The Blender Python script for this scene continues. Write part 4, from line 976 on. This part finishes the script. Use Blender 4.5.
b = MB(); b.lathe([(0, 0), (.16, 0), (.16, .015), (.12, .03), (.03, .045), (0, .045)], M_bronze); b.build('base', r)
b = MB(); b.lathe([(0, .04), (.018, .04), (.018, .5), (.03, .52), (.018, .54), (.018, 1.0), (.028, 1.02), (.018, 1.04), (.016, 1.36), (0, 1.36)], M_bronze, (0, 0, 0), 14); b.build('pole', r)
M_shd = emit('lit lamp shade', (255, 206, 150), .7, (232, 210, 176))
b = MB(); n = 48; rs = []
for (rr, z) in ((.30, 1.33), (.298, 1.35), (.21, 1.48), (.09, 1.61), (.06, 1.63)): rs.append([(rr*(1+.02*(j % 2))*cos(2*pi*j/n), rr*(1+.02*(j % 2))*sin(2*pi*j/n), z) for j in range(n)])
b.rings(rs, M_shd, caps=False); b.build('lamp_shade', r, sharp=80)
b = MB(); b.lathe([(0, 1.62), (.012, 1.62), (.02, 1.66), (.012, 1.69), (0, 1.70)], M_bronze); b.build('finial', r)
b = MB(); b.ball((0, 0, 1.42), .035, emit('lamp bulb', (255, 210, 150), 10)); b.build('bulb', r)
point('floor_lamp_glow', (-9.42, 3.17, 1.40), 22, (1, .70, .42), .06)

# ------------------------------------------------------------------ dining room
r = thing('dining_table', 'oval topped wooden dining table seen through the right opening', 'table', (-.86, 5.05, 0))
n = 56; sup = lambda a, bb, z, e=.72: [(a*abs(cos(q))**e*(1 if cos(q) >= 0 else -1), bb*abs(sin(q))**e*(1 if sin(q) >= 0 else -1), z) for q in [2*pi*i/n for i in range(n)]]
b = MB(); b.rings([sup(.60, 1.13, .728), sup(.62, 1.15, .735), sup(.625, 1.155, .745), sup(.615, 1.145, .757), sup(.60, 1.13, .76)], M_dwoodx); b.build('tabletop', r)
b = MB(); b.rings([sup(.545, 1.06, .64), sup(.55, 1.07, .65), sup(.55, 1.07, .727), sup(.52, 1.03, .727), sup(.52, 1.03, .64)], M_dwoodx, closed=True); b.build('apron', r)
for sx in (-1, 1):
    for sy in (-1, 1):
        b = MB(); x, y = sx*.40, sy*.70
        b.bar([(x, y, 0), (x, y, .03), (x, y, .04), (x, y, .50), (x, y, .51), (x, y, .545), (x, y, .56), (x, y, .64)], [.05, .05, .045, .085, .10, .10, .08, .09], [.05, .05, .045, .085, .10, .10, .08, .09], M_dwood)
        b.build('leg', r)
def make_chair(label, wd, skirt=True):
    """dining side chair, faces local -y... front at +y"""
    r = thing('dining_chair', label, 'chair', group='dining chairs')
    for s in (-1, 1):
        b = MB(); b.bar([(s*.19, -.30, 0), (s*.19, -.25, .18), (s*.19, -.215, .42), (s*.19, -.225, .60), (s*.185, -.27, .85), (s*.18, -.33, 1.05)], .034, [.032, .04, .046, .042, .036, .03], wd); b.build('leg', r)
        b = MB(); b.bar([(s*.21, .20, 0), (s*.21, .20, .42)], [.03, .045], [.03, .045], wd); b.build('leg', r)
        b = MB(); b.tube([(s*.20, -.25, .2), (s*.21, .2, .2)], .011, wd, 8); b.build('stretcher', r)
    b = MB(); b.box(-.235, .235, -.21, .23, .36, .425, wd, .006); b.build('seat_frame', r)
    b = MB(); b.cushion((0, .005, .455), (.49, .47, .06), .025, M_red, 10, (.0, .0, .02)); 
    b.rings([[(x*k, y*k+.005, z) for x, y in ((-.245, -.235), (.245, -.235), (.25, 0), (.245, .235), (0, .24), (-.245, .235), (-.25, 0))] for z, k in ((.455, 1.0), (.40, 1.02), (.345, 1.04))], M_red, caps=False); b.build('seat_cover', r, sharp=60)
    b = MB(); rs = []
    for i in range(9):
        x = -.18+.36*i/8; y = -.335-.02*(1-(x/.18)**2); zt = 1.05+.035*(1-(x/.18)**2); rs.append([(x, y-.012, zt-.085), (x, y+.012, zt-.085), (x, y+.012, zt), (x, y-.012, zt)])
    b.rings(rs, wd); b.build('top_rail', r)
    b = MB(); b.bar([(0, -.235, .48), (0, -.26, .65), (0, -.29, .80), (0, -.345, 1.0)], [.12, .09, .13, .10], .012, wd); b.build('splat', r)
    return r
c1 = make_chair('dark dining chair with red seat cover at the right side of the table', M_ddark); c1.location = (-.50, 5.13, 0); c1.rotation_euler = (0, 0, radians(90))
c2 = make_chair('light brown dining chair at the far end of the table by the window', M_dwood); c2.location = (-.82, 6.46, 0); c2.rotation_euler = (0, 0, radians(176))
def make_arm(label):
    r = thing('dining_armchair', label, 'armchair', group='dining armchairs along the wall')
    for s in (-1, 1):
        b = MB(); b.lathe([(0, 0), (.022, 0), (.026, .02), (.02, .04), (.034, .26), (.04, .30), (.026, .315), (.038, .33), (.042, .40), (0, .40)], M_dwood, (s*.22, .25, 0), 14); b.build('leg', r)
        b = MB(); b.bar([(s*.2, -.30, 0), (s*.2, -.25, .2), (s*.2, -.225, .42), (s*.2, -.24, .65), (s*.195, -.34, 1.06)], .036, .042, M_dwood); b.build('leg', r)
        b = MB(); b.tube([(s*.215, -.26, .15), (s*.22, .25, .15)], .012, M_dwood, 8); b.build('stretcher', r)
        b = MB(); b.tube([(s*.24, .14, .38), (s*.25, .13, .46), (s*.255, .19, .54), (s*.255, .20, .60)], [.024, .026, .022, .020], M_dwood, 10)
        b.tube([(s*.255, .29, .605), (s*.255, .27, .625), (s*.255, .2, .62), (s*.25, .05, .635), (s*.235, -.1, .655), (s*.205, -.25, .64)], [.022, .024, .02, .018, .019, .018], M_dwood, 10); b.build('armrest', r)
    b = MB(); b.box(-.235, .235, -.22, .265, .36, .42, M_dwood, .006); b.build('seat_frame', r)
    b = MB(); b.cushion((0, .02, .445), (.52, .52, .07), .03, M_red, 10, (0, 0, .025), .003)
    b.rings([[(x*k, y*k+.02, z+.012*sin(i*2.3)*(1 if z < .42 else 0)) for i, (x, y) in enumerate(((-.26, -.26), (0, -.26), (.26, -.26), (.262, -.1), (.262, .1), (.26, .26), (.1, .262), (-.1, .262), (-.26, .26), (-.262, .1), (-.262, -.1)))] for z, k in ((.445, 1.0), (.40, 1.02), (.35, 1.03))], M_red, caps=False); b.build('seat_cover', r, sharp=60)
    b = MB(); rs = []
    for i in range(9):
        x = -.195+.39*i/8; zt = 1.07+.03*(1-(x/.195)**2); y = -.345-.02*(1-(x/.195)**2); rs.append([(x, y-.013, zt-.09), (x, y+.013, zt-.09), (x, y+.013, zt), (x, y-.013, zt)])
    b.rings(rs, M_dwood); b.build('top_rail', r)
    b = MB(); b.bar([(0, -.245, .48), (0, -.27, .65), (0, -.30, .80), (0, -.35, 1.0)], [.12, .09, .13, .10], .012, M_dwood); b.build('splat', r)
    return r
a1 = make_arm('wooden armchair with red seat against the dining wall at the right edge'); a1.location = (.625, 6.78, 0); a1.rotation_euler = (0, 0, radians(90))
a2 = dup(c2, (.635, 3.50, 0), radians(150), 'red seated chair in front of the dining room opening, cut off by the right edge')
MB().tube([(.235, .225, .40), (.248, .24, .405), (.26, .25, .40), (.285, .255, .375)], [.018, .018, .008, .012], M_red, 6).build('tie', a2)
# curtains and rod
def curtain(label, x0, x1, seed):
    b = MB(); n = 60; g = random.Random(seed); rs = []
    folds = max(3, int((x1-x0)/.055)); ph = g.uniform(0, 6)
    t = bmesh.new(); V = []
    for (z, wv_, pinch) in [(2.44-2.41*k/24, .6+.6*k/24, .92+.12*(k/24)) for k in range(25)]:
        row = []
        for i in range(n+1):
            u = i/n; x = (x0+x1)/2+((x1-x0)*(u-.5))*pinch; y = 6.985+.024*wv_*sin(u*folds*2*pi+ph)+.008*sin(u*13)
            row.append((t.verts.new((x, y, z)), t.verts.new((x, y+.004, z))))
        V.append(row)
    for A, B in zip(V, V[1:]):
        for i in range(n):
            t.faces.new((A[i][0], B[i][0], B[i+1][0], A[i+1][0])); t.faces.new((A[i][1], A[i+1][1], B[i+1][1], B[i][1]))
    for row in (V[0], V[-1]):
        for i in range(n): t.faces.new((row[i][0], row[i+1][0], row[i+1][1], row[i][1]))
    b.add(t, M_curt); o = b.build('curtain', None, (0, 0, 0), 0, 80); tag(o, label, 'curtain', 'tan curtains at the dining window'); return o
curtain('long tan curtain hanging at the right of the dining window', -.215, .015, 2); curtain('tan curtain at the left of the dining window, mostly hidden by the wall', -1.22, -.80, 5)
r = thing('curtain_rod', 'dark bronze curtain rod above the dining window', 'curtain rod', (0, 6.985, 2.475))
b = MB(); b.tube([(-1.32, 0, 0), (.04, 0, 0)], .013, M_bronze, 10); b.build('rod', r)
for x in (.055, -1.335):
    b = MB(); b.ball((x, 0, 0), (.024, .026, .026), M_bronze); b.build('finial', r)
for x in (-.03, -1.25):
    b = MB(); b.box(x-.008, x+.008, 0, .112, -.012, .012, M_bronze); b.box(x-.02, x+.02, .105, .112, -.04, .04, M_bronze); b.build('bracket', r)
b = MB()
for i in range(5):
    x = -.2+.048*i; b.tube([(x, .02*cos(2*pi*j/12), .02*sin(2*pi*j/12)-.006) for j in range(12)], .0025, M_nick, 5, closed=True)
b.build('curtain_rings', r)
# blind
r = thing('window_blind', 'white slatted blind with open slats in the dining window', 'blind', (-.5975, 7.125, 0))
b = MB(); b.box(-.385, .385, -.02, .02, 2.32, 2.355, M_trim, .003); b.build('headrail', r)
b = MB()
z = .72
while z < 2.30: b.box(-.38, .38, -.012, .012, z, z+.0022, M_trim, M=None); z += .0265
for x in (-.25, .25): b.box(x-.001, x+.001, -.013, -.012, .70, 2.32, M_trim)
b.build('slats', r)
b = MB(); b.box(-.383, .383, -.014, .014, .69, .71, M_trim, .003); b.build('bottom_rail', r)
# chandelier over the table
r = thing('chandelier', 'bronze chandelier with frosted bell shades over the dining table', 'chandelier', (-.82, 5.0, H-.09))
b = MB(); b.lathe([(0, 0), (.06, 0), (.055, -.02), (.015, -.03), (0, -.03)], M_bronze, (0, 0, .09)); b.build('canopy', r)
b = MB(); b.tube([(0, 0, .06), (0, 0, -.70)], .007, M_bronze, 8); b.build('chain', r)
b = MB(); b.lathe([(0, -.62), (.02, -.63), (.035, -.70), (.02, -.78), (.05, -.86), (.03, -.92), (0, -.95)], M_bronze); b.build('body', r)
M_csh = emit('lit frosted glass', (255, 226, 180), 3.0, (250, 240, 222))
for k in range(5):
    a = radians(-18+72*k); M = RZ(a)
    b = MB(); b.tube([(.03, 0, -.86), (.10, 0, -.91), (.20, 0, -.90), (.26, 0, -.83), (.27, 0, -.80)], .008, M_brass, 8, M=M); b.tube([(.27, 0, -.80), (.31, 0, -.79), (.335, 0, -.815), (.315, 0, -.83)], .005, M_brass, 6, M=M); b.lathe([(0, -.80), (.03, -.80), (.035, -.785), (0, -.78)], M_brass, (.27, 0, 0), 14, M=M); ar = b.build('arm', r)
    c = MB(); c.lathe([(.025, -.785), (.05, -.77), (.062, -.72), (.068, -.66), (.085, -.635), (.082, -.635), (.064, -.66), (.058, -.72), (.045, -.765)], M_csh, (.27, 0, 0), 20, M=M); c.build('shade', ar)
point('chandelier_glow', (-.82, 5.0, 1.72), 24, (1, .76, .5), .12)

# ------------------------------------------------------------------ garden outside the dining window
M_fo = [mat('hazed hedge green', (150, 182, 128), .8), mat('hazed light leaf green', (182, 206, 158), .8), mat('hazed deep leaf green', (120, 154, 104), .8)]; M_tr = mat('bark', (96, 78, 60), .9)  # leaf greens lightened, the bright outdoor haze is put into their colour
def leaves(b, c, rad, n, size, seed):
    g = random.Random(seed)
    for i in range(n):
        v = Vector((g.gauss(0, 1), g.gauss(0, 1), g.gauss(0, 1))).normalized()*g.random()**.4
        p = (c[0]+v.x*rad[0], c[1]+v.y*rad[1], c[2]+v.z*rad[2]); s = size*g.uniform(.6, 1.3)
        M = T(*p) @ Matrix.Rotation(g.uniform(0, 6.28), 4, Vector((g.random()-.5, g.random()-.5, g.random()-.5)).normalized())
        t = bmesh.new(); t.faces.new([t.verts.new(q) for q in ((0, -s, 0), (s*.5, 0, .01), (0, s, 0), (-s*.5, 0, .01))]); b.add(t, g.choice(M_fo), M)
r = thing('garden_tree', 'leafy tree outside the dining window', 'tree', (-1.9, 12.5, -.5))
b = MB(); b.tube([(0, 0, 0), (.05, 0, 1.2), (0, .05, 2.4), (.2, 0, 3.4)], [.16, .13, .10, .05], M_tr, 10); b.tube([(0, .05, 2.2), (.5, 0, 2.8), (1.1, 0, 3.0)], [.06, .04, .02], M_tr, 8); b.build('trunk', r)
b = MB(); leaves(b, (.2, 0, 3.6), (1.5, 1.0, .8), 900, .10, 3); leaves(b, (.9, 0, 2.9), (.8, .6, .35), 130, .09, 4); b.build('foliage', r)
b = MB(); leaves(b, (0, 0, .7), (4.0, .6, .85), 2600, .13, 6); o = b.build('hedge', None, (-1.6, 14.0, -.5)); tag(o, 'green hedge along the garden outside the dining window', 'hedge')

• **Direction**: Quote only the stretch of lines that starts the data above and ends with the line containing "(1, .70, .42), .06)", both included.

• **Right answer**:
The Blender Python script for this scene continues. Write part 4, from line 976 on. This part finishes the script. Use Blender 4.5.
b = MB(); b.lathe([(0, 0), (.16, 0), (.16, .015), (.12, .03), (.03, .045), (0, .045)], M_bronze); b.build('base', r)
b = MB(); b.lathe([(0, .04), (.018, .04), (.018, .5), (.03, .52), (.018, .54), (.018, 1.0), (.028, 1.02), (.018, 1.04), (.016, 1.36), (0, 1.36)], M_bronze, (0, 0, 0), 14); b.build('pole', r)
M_shd = emit('lit lamp shade', (255, 206, 150), .7, (232, 210, 176))
b = MB(); n = 48; rs = []
for (rr, z) in ((.30, 1.33), (.298, 1.35), (.21, 1.48), (.09, 1.61), (.06, 1.63)): rs.append([(rr*(1+.02*(j % 2))*cos(2*pi*j/n), rr*(1+.02*(j % 2))*sin(2*pi*j/n), z) for j in range(n)])
b.rings(rs, M_shd, caps=False); b.build('lamp_shade', r, sharp=80)
b = MB(); b.lathe([(0, 1.62), (.012, 1.62), (.02, 1.66), (.012, 1.69), (0, 1.70)], M_bronze); b.build('finial', r)
b = MB(); b.ball((0, 0, 1.42), .035, emit('lamp bulb', (255, 210, 150), 10)); b.build('bulb', r)
point('floor_lamp_glow', (-9.42, 3.17, 1.40), 22, (1, .70, .42), .06)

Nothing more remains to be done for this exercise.